Outro fator alegado pela defesa para que o julgamento fosse adiado para agosto foi a inclusão de um vídeo de uma reportagem de TV onde um policial aparece espancando uma pessoa na rua como prova de acusação pela promotoria. Ochsendorf afirma que não teve tempo hábil para que ele e sua equipe fizessem uma análise e perícia no material.
“O vídeo é de 2017 e até hoje não tinha sido anexado aos autos. Foi juntado de última hora e por isso não tivemos tempo de fazer uma verificação de autenticidade para saber o dia, o local e saber do que se tratam as imagens. É uma prova que não ficou disponível para o contraditório”, destacou o advogado de defesa de Jefferson Alves, que também pediu a soltura do seu cliente, que está há cinco anos preso. A solicitação foi negada pelo juiz.

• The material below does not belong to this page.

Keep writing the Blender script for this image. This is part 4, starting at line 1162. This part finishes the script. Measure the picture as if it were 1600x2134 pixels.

Para o promotor do Ministério Público de São Paulo, Neudival Mascarenhas Filho, responsável pela acusação no caso, o pedido de adiamento do júri foi mais uma manobra da defesa para ganhar retardar a condenação definitiva dos policiais. “Eu queria fazer esse júri hoje, a prova que está no processo é para condenação. A defesa está fazendo isso para adiar o inevitável”, afirmou o promotor.
Julgamento surpresa
Mesmo passados quase dois anos da anulação do júri que condenou um dos policiais envolvidos na morte de seu filho, até a semana passada Zilda Regina de Paiva, mãe de Gabriel, não sabia que os acusados seriam julgados novamente. A família soube da nova data após procurar a Justiça para fazer a exumação do corpo.
“Eu achei que tudo já tinha se resolvido e de repente a gente se vê passando por tudo isso mais uma vez. A gente estava sem advogado e agora estamos correndo atrás para arrumar um assistente de acusação. É como se meu filho estivesse sendo vítima mais uma vez da Justiça”, desabafou Zilda nos corredores do Fórum da Barra Funda.

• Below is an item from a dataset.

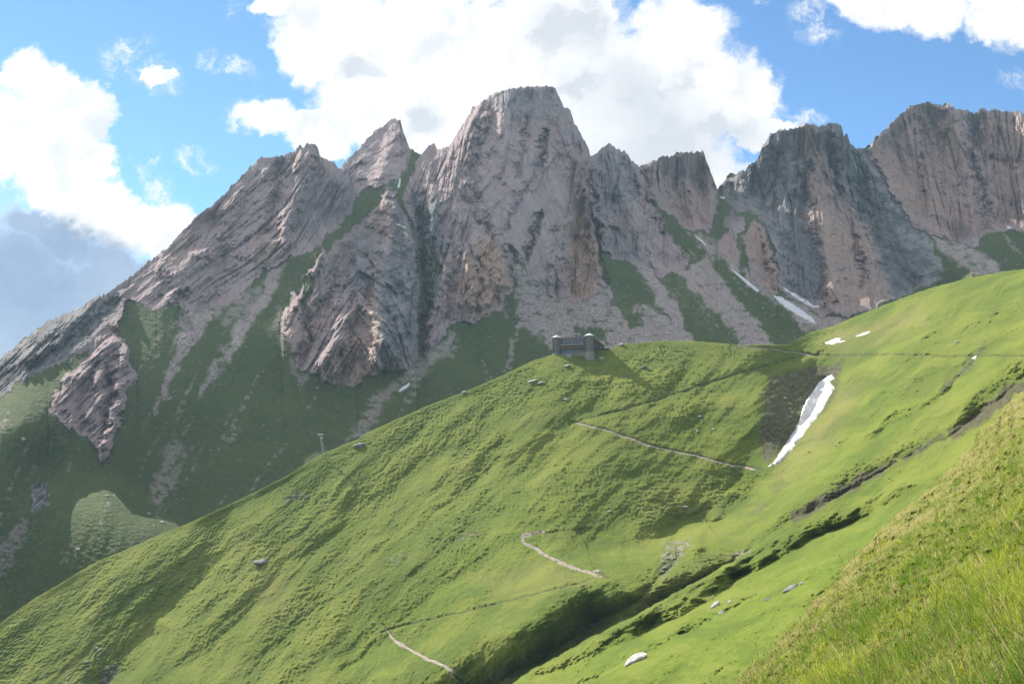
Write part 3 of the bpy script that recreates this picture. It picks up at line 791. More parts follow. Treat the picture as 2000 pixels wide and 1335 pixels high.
# valleys: polyline (downhill), half widths left / right of the line in px, depth in metres, sharpness
VALLEYS = [
    ([(1660, 694), (1632, 735), (1600, 780), (1560, 840), (1520, 885), (1492, 915)], 52, 55, 19, 1.2),
    ([(1492, 915), (1470, 955), (1440, 998), (1400, 1025), (1355, 1050)], 45, 30, 6, 1.2),
    ([(1355, 1050), (1325, 1085), (1300, 1118), (1240, 1172), (1180, 1212), (1120, 1245), (1040, 1300), (950, 1345), (850, 1420)], 90, 40, 26, 1.15),
    ([(1925, 670), (1890, 715), (1850, 760), (1800, 800), (1740, 840), (1660, 880)], 24, 20, 5, 1.0),
    ([(1800, 930), (1740, 975), (1660, 1020), (1580, 1062), (1500, 1105), (1400, 1165), (1250, 1240), (1100, 1305), (1000, 1345)], 44, 26, 7.5, 1.2),
    ([(1880, 905), (1800, 955), (1720, 1000), (1640, 1050), (1560, 1100)], 28, 16, 5, 1.15),
    ([(1560, 1105), (1440, 1185), (1330, 1240), (1200, 1300), (1100, 1350)], 34, 20, 7, 1.1),
    ([(1480, 985), (1420, 1010), (1330, 1030), (1240, 1060)], 34, 20, 6, 1.1),
    ([(1950, 640), (1900, 655), (1860, 668)], 26, 18, 4, 1.0),
    ([(520, 1015), (475, 1055), (420, 1100), (352, 1165), (290, 1225), (240, 1280), (205, 1340), (180, 1400)], 92, 60, 16, 1.25),
    ([(260, 1130), (190, 1180), (120, 1235), (40, 1300), (-60, 1380)], 70, 60, 6, 1.2),
    ([(330, 1225), (290, 1265), (262, 1300), (235, 1345)], 60, 22, 9, 1.1),
    ([(900, 830), (820, 900), (720, 985), (620, 1060), (540, 1130), (450, 1230), (380, 1340)], 75, 65, 9, 1.25),
    ([(1040, 850), (960, 920), (860, 990), (740, 1080), (640, 1160), (540, 1260), (460, 1345)], 75, 70, 10, 1.25),
    ([(1230, 720), (1190, 780), (1130, 830), (1060, 900), (980, 960)], 55, 60, 6, 1.25),
    ([(1000, 1060), (900, 1130), (800, 1200), (720, 1270), (640, 1345)], 60, 55, 8, 1.25),
    ([(1140, 1150), (1060, 1190), (980, 1240), (890, 1320)], 50, 40, 3, 1.2),
    ([(1480, 700), (1420, 770), (1370, 850), (1340, 900)], 60, 50, 4, 1.2),
    ([(620, 905), (640, 895), (690, 872)], 26, 12, 1.2, 1.0),
]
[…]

Tatiane Godoy, prima de Gabriel, conta que amigos e parentes do rapaz ficaram revoltados ao saber que o primeiro julgamento, que condenou o policial Jefferson Alves, não valeu de nada. Para ela, o sentimento de impunidade e incredulidade no sistema de justiça só aumentou.
“Isso é um absurdo. Um réu condenado por um júri em unanimidade, com todas as provas contra o crime cometido, com declarações de testemunhas, conseguir o direito de recorrer e ganhar a apelação para um novo júri. Infelizmente são as leis. Não sei se fosse ao contrário, e tivéssemos perdido naquele primeiro julgamento, estaríamos tendo uma nova chance de provar que esse crime aconteceu para a justiça”, relatou.

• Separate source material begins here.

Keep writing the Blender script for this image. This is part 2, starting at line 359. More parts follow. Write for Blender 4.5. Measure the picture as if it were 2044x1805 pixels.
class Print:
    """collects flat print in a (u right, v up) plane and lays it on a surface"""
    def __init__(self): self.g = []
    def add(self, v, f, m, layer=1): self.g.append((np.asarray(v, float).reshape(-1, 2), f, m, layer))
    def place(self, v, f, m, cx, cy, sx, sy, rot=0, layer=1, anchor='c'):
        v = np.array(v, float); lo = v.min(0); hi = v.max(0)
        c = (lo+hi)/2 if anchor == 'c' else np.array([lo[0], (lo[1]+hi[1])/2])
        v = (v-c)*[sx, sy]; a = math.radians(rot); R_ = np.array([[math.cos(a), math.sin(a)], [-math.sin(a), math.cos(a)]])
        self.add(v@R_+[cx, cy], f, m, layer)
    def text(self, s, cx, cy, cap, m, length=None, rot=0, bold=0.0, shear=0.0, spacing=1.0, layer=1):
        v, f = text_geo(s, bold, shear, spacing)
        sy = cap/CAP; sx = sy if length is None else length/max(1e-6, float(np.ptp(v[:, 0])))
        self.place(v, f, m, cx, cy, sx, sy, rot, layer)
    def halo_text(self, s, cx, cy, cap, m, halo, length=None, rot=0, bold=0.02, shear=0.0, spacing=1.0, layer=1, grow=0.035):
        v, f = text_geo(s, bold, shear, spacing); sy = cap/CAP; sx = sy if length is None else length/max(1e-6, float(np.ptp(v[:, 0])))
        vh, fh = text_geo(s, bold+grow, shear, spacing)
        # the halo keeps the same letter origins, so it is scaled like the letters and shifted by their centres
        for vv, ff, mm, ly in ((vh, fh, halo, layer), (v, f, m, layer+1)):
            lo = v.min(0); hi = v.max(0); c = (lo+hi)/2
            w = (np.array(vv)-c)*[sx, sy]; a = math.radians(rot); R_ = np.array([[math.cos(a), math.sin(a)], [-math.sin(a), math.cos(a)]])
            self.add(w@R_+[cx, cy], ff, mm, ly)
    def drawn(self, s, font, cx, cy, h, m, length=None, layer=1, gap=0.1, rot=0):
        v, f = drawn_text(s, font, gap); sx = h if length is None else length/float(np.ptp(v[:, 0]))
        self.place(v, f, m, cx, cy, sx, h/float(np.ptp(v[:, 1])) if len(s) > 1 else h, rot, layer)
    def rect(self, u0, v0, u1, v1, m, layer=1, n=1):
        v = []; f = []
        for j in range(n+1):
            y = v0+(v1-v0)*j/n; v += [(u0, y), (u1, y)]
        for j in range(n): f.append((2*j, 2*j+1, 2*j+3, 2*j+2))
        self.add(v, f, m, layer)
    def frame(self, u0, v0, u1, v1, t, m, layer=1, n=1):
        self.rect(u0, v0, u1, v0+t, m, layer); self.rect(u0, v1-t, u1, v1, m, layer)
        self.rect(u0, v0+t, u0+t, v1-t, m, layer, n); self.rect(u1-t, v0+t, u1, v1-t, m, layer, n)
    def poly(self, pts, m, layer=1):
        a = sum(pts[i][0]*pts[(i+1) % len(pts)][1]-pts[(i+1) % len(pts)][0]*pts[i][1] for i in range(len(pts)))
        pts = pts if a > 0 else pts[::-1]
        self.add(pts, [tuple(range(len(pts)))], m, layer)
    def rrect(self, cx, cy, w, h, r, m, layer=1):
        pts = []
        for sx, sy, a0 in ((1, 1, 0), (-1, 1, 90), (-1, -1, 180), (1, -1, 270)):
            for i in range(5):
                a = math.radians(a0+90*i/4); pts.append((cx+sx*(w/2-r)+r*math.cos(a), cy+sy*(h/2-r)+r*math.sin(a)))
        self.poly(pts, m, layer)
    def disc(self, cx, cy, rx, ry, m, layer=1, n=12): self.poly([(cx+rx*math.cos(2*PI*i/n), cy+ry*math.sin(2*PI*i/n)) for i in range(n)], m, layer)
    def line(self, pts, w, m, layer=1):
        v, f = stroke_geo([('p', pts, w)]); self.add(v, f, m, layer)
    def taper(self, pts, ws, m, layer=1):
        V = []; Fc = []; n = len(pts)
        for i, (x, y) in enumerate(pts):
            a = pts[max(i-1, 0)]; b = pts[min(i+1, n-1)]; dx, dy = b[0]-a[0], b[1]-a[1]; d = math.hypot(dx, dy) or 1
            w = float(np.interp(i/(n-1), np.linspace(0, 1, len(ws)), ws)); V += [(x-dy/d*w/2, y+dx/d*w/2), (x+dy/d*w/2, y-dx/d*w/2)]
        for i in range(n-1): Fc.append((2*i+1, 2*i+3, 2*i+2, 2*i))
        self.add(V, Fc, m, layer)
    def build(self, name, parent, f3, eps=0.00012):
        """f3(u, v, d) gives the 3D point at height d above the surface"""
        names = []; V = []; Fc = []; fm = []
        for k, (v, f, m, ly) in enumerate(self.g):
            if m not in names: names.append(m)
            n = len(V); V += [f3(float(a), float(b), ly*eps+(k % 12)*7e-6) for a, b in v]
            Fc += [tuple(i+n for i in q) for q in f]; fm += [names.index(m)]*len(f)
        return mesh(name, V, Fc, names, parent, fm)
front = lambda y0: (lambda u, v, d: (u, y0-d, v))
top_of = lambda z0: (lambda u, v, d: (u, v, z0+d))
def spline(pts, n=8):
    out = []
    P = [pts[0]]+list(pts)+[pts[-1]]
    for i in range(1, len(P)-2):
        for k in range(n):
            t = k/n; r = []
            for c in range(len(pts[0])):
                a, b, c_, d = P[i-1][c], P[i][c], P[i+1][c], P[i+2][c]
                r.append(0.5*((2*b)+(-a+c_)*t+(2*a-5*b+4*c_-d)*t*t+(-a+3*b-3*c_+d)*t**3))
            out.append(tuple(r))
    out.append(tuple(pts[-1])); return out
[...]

Sabendo que mais uma vez o júri foi remarcado, Zilda Paiva afirma que temores que ela acreditava terem passado, retornam. Segundo ela, o fato de existir a possibilidade de o PM ser absolvido gera bastante aflição entre seus familiares. “O que nós queremos é que ele continue preso. Temos medo que ele saia da cadeia porque não sabemos o que ele pode fazer conosco.”
A prima de Gabriel diz que não era à toa que Jefferson era conhecido como Negão da Madeira, pois a fama de truculência dele era conhecido por toda a comunidade. “Ela só parou de agredir os garotos do bairro quando matou o Gabriel. Se meu primo não tivesse morrido, ele estaria até hoje espalhando terror por lá.”
A reportagem da Ponte solicitou a assessoria de imprensa do Tribunal de Justiça uma resposta sobre o erro de gravação que motivou o pedido de anulação do primeiro júri do caso de Gabriel Paiva. Até a publicação deste o texto o TJSP não havia se pronunciado.